[Start of PROVIDED DATA]

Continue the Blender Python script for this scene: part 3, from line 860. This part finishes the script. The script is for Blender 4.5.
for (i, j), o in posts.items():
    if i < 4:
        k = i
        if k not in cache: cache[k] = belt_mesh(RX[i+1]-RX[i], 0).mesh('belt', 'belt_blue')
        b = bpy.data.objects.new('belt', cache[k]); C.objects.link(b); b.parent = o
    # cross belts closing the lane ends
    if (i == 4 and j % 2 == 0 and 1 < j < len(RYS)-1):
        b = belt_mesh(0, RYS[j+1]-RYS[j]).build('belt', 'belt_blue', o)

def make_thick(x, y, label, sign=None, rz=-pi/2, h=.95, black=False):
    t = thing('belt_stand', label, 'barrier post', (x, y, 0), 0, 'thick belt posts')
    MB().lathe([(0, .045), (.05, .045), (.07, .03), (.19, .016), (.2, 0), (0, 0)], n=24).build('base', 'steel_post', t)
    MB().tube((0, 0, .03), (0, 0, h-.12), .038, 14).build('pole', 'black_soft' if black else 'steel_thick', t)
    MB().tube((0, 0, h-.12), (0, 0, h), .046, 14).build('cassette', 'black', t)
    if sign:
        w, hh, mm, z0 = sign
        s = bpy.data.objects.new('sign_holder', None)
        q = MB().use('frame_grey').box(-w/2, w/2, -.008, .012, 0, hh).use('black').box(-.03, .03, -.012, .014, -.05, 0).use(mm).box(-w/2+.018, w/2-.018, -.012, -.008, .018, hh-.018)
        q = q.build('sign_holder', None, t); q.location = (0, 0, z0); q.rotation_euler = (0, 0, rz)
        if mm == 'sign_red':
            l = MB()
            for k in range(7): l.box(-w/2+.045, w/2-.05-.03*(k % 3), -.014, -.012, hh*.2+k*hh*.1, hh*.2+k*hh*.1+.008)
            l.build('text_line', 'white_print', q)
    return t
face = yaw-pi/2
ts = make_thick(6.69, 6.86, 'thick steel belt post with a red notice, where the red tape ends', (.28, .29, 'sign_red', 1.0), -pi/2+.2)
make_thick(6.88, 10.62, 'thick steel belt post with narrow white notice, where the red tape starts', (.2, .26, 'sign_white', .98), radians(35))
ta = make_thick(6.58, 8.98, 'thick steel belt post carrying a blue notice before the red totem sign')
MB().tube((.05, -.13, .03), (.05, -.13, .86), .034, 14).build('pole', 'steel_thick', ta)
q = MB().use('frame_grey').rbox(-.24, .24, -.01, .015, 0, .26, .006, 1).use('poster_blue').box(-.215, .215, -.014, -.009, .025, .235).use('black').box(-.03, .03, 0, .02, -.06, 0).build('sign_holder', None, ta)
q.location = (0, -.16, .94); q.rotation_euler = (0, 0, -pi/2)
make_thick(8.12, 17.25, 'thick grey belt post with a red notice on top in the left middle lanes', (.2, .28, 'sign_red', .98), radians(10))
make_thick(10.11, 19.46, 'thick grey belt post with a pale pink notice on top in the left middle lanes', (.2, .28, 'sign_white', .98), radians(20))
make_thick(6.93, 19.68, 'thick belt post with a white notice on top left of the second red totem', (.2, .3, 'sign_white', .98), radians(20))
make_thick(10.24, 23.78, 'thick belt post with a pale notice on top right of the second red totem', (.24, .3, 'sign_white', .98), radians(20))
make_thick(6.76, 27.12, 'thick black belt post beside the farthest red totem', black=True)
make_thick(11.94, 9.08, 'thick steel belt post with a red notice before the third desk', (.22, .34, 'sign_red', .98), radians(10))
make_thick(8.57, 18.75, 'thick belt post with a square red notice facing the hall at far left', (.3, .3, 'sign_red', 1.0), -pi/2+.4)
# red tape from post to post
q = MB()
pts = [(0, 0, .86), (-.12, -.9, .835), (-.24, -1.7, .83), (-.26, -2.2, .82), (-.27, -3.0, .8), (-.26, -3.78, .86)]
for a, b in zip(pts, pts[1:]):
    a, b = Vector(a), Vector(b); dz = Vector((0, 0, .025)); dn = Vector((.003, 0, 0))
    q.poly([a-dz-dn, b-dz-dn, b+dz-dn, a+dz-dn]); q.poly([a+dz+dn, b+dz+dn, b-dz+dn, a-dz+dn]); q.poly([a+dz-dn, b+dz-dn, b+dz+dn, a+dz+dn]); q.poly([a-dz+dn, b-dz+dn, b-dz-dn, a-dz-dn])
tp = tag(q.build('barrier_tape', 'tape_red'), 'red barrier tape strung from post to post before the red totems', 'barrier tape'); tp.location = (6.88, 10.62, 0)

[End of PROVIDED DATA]

* PROBLEM REQUIREMENTS: Starting at the first line of the listing, retype every line up to and including the one with "b = belt_mesh(0, RYS[j+1]-RYS[j]).build('belt', 'belt_blue', o)".

* EXERCISE SOLUTION:
Continue the Blender Python script for this scene: part 3, from line 860. This part finishes the script. The script is for Blender 4.5.
for (i, j), o in posts.items():
    if i < 4:
        k = i
        if k not in cache: cache[k] = belt_mesh(RX[i+1]-RX[i], 0).mesh('belt', 'belt_blue')
        b = bpy.data.objects.new('belt', cache[k]); C.objects.link(b); b.parent = o
    # cross belts closing the lane ends
    if (i == 4 and j % 2 == 0 and 1 < j < len(RYS)-1):
        b = belt_mesh(0, RYS[j+1]-RYS[j]).build('belt', 'belt_blue', o)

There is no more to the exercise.